Let $f:A\rightarrow B$ be a surjective map of two non-empty sets $A$ and $B$. We define $a\sim b$ if $f(a)=f(b)$. Prove that this is an equivalence relation with the fibers of $f$ as its equivalence classes.

Here is my attempt at the proof:

Since $f$ is a function, $\forall a\in A$, $f(a)=f(a)$, and therefore we have reflexivity. Given $a,b\in{A}$, if $a\sim b$, $f(a)=f(b)$, meaning $b\sim a$, thus we have symmetry. Given $a,b,c\in{A}$, if $a\sim b$ and $b\sim c$, $f(a)=f(b)$, and $f(b)=f(c)$, so $f(a)=f(c)$ then $a\sim c$. Therefore, we have transitivity. The fiber of $f$ is defined as $f^{-1}(b)=\lbrace{a\in A|\space{f(a)=b}}\rbrace$, for some $b\in B$. An equivalence class is defined as a subset of the form $\lbrace{a_1\in A|\space a_1\sim a_2}\rbrace$, for some $a_1, a_2\in A$. The fiber of $f$ contains all $a_i\in A$ such that $f(a_i)=b$, thus are equivalence classes of similarity.

I want to know if there are

$1)$ Any corrections to be made, and

$2)$ Better wording for the proof.

Thank you all in advance.

Answer 1

The first part seems fine. I would write somewhere how you are really using the fact that "$=$" is an equivalence relation to obtain each of the steps.

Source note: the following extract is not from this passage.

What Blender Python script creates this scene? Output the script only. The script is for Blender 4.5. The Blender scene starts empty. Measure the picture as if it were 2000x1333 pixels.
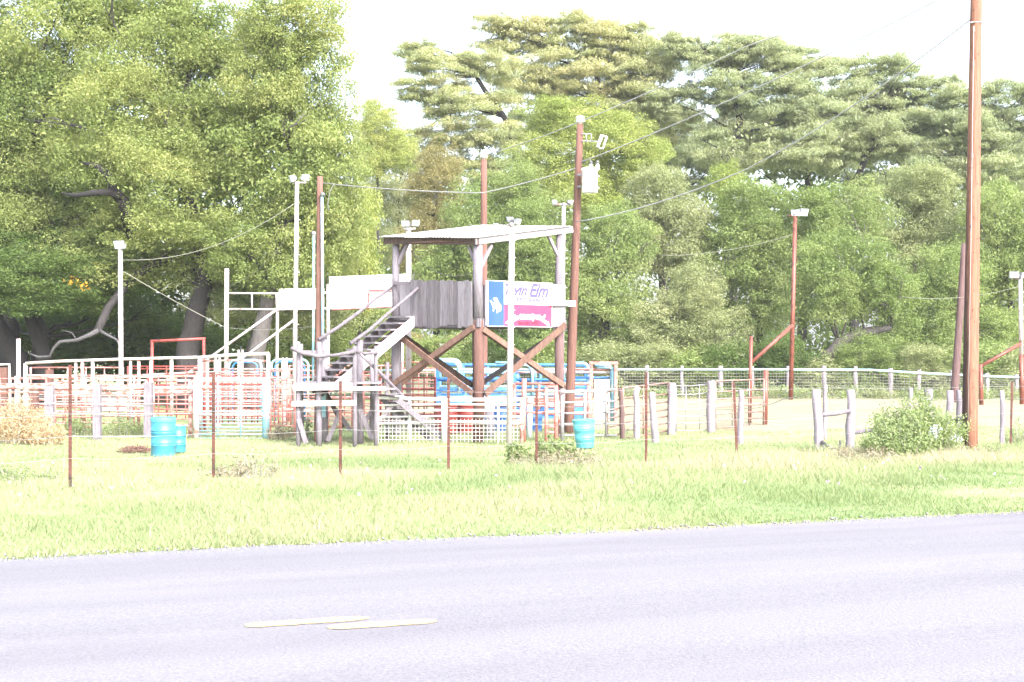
import bpy, math, random
import numpy as np
from mathutils import Vector, Matrix

random.seed(7)
SC = bpy.context.scene
COL = SC.collection
R = math.radians
HAZE = 0.00030                           # density of the pale air

# ------------------------------------------------------------------ camera
FPX, HY, CH = 2670.0, 678.0, 1.65        # focal length in photo pixels, horizon row, eye height over the road
cam_d = bpy.data.cameras.new("camera")
cam_d.sensor_width = 36.0
cam_d.lens = 36.0 * FPX / 2000.0
cam_d.shift_y = (HY - 666.5) / 2000.0
cam_d.clip_start = 0.1
cam_d.clip_end = 4000.0
cam = bpy.data.objects.new("camera", cam_d)
cam.location = (0, 0, CH)
cam.rotation_euler = (R(90), 0, 0)
COL.objects.link(cam)
SC.camera = cam

# ------------------------------------------------------------------ sky, sun, exposure
SUN_EL, SUN_AZ = 40.0, 150.0             # azimuth clockwise from +Y (view direction): to the right and behind
world = bpy.data.worlds.new("World")
SC.world = world
world.use_nodes = True
wn = world.node_tree
for n in list(wn.nodes):
    wn.nodes.remove(n)
w_out = wn.nodes.new("ShaderNodeOutputWorld")
w_bg = wn.nodes.new("ShaderNodeBackground")
w_sky = wn.nodes.new("ShaderNodeTexSky")
w_sky.sky_type = 'NISHITA'
w_sky.sun_disc = False
w_sky.sun_elevation = R(SUN_EL)
w_sky.sun_rotation = R(SUN_AZ)
w_sky.air_density = 1.0
w_sky.dust_density = 4.0
w_sky.ozone_density = 1.0
w_bg.inputs["Strength"].default_value = 0.15
# hazy white overcast: the blue is mostly gone
w_hsv = wn.nodes.new("ShaderNodeHueSaturation")
w_hsv.inputs["Saturation"].default_value = 0.6
wn.links.new(w_sky.outputs[0], w_hsv.inputs["Color"])
wn.links.new(w_hsv.outputs[0], w_bg.inputs["Color"])
wn.links.new(w_bg.outputs[0], w_out.inputs["Surface"])

sun_d = bpy.data.lights.new("sun", 'SUN')
sun_d.energy = 1.5
sun_d.angle = R(22)
sun_d.color = (1.0, 0.98, 0.95)
sun = bpy.data.objects.new("sun", sun_d)
sdir = Vector((math.sin(R(SUN_AZ)) * math.cos(R(SUN_EL)), math.cos(R(SUN_AZ)) * math.cos(R(SUN_EL)), math.sin(R(SUN_EL))))
sun.rotation_euler = sdir.to_track_quat('Z', 'Y').to_euler()
sun.location = (20, -20, 40)
COL.objects.link(sun)

SC.view_settings.view_transform = 'Standard'
SC.view_settings.look = 'None'
SC.view_settings.exposure = 2.4
SC.view_settings.gamma = 1.0
SC.view_settings.use_curve_mapping = False
SC.render.engine = 'CYCLES'
SC.cycles.max_bounces = 8
SC.cycles.diffuse_bounces = 5
SC.cycles.transmission_bounces = 5
SC.cycles.transparent_max_bounces = 4
SC.cycles.use_denoising = True
SC.cycles.denoiser = 'OPENIMAGEDENOISE'
SC.cycles.denoising_input_passes = 'RGB_ALBEDO_NORMAL'
SC.cycles.denoising_prefilter = 'ACCURATE'

# ------------------------------------------------------------------ helpers: coordinates
RA = R(18.4)                              # direction of the road
RC, RS = math.cos(RA), math.sin(RA)
VT = [0, 11.4, 14, 21, 31, 40, 2000]
ZT = [0, -0.015, -0.09, -0.33, -0.75, -0.75, -0.75]


def gz(X, Y):
    v = -RS * X + RC * Y
    return float(np.interp(v, VT, ZT))


def gz_np(X, Y):
    v = -RS * X + RC * Y
    return np.interp(v, VT, ZT)


def P(x, y, D):
    """point at depth D seen at photo pixel (x, y)"""
    return Vector(((x - 1000.0) * D / FPX, D, CH - (y - HY) * D / FPX))


def G(x, D, dz=0.0):
    """ground point at depth D in photo column x"""
    X = (x - 1000.0) * D / FPX
    return Vector((X, D, gz(X, D) + dz))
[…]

Also it would be better to explicitly show that, for instance, you are making the jump from $f(a)=f(b)$ and $f(b)=f(c)$ to $f(a)=f(c)$ before concluding $a\sim c$.

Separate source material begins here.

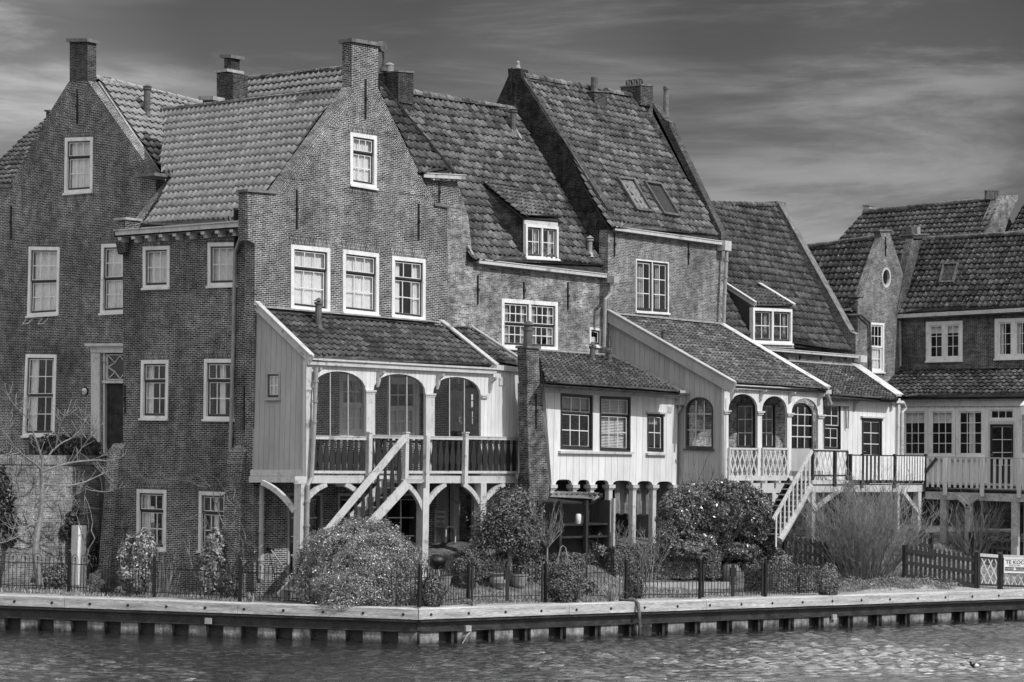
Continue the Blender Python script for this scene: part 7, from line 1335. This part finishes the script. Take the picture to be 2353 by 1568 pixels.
picket(gp(2090, 1275), gp(2140, 1285), 'short dark picket fence further back beneath the balcony', .8, 5); picket(gp(2230, 1278), gp(2330, 1290), 'dark picket fence under the ivy behind the for sale sign', .75, 9)
o = leafcloud('ivy_hedge', 'leaf_pale', None, [(gp(2300, 1288) + UP * .75, (.7, .3, .16), 900), (gp(2345, 1290) + UP * .78, (.5, .3, .16), 500)], .045, 101); tag(o, 'pale ivy spilling over the back picket fence by the right edge', 'climber')
pa, pb, pc = gp(2245, 1352), gp(2298, 1355), gp(2356, 1357); H_ = 1.02
for p, l in ((pa, 'dark square fence post at the left end of the lattice panels'), (pb, 'dark square fence post between the two lattice panels')): mb = MB(); mb.box((p[0] - .06, p[1] - .06, p[2] - .1), (p[0] + .06, p[1] + .06, p[2] + H_ + .05)); mb.prism([p + V(-.06, -.06, H_ + .051), p + V(.06, -.06, H_ + .051), p + V(0, -.06, H_ + .1)], V(0, .12, 0)); tag(mb.build('lattice_post', 'dark_paint'), l, 'fence post')
for a, b, l in ((pa, pb, 'narrow white lattice panel between dark posts on the quay'), (pb, pc + (pc - pb) * .6, 'white lattice panel carrying the for sale sign')):
    e = unit((b - a) * V(1, 1, 0)); n_ = V(e[1], -e[0], 0); n_ = n_ if n_[1] < 0 else -n_; a_, b_ = a + e * .08 + UP * .12, b - e * .08 + UP * .12; t = thing('lattice_fence', l, 'fence', (a + b) / 2)
    mb = MB(); mb.bar(a_, b_, .05, .05); mb.bar(a_ + UP * (H_ - .22), b_ + UP * (H_ - .22), .05, .05); mb.bar(a_ + UP * .0, a_ + UP * (H_ - .2), .04, .04, side=e); mb.bar(b_, b_ + UP * (H_ - .2), .04, .04, side=e); mb.build('frame', 'dark_paint', t); mb = MB(); mb.bar(a_ + UP * (H_ - .15), b_ + UP * (H_ - .15), .07, .09); mb.build('top_rail', 'white_paint', t)
    lattice(t, [a_ + UP * .03, b_ + UP * .03, b_ + UP * (H_ - .24), a_ + UP * (H_ - .24)], n_, .205, 2.1, .034)
# sign "TE KOOP"
e = unit((pc - pb) * V(1, 1, 0)); n_ = V(e[1], -e[0], 0); n_ = n_ if n_[1] < 0 else -n_; k = sz(pb); s0 = pb + e * .10 + n_ * .06 + UP * .50; Wd_, Hd_ = 1.24, .46
t = thing('for_sale_sign', 'white TE KOOP for sale sign with telephone numbers fixed on the lattice panel', 'sign', s0)
mb = MB(); mb.prism([s0, s0 + e * Wd_, s0 + e * Wd_ + UP * Hd_, s0 + UP * Hd_], n_ * .015); mb.build('board', 'sign_white', t)
def text(s, p, size, mat, parent, nm='lettering', bold=0.):
    cu = bpy.data.curves.new('txt', 'FONT'); cu.body = s; cu.size = size; cu.extrude = .001; cu.offset = bold; o = bpy.data.objects.new('txt', cu); COL.objects.link(o); bpy.context.view_layer.update()
    me = bpy.data.meshes.new_from_object(o.evaluated_get(bpy.context.evaluated_depsgraph_get())); bpy.data.objects.remove(o)
    M4 = Matrix(((e[0], 0, n_[0], 0), (e[1], 0, n_[1], 0), (0, 1, 0, 0), (0, 0, 0, 1))); me.transform(M4); off = p - OFF[parent.name]; me.transform(Matrix.Translation(Vector(off))); me.materials.clear(); me.materials.append(M[mat]); me.name = nm
    ob = bpy.data.objects.new(nm, me); COL.objects.link(ob); ob.parent = parent; OFF[ob.name] = OFF[parent.name]; return ob
for i in (0, 1):
    x = .03 + i * .615; f_ = s0 + n_ * .018 + e * x
    text('TE KOOP', f_ + UP * .27 + e * .02, .155, 'ink', t, bold=.002); text('0228 516 964', f_ + UP * .205 + e * .12, .058, 'ink', t)
    mb = MB(); mb.prism([f_ + UP * .085, f_ + e * .57 + UP * .085, f_ + e * .57 + UP * .175, f_ + UP * .175], n_ * .002); mb.build('name_band', 'flue', t); text('HOEKSTRA', f_ + UP * .105 + e * .01 + n_ * .004, .055, 'sign_white', t); text('VAN EEKEL', f_ + UP * .105 + e * .325 + n_ * .004, .046, 'sign_white', t)
    mb = MB(); c = f_ + e * .285 + UP * .09 + n_ * .004; mb.prism([c - e * .045, c + e * .045, c + UP * .10], n_ * .002); mb.build('roof_emblem', 'sign_white', t)
    mb = MB(); mb.prism([f_ + UP * .06, f_ + e * .57 + UP * .06, f_ + e * .57 + UP * .072, f_ + UP * .072], n_ * .002); mb.prism([f_ + UP * .405, f_ + e * .57 + UP * .405, f_ + e * .57 + UP * .411, f_ + UP * .411], n_ * .002); mb.build('rule_line', 'ink', t)
mb = MB(); f_ = s0 + n_ * .018; mb.prism([f_ + e * .618 + UP * .02, f_ + e * .624 + UP * .02, f_ + e * .624 + UP * .44, f_ + e * .618 + UP * .44], n_ * .002); mb.build('divider', 'flue', t)
# lantern at the right edge
c = L(XB2 - 2.5)(2358, 955); t = thing('street_lamp', 'pale lantern head of a lamp post cut by the right edge before the garden room', 'lamp', pz(c, gz_(c[0], c[1]))); mb = MB(); mb.lathe(c, [(.13, 0), (.18, .02), (.20, .28), (.24, .30), (.12, .42), (.02, .50), (.0, .52)], 6); mb.build('lantern', 'curtain_white', t); mb = MB(); mb.tube([pz(c, gz_(c[0], c[1])), c], [.06, .04], 8); mb.build('pole', 'grey_paint', t)
# duck
c = hit(2241, 1533, (0, 0, 0), (0, 0, 1)); t = thing('duck', 'small dark duck with white flank swimming at the lower right', 'duck', c); e_ = unit(CR * V(1, 1, 0)); f_ = unit(np.cross(UP, e_))
k_ = sz(c); mb = MB(); a_ = c - e_ * -.0
mb.tube([c + e_ * 0.138 + UP * 0.060, c + e_ * 0.102 + UP * 0.042, c + e_ * 0.030 + UP * 0.036, c - e_ * 0.048 + UP * 0.036, c - e_ * 0.096 + UP * 0.054, c - e_ * 0.099 + UP * 0.090, c - e_ * 0.114 + UP * 0.114, c - e_ * 0.150 + UP * 0.105], [.006, .036, .057, .051, .03, .027, .03, .008], 12); mb.build('body', 'fur_dark', t, smooth=True)
mb = MB(); mb.tube([c + e_ * 0.090 + UP * 0.030 - f_ * 0.027, c + e_ * 0.024 + UP * 0.033 - f_ * 0.039, c - e_ * 0.036 + UP * 0.024 - f_ * 0.027], [.015, .056, .02], 10); mb.build('flank', 'fur_white', t, smooth=True)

For the second part, it's not clear what you are saying. Write down what you intend to prove. Also, did you use surjectivity? If not, then why is that a hypothesis?

You are asked to show that the fibers of $f$ are the equivalence classes of this relation. This means we need to prove that each fiber of $f$ is an equivalence class, and each equivalence class is a fiber.

Let $b\in B$ and consider the fiber $f^{-1}(b)$. We want to show that this is the equivalence class of some element of $A$. But which element? Details in spoiler:

Since $f$ is onto, there exists $a\in A$ such that $f(a)=b$. Then the equivalence class $[a]$ of $a$ equals $f^{-1}(b)$. Indeed, we have $c\in [a]$ iff $c\sim a$ iff $f(c)=f(a)$ iff $f(c)=b$ iff $c\in f^{-1}(b)$.

Conversely, let $a\in A$ and consider the equivalence class $[a]$ of $a$. We want to show that this is the fiber of some element in $B$ under $f$. But which element? Details in spoiler:

We claim that $[a]$ equals the fiber $f^{-1}(f(a))$ of $f(a)$ under $f$. This follows because $c\in [a]$ iff $c\sim a$ iff $f(c)=f(a)$ iff $c\in f^{-1}(f(a))$.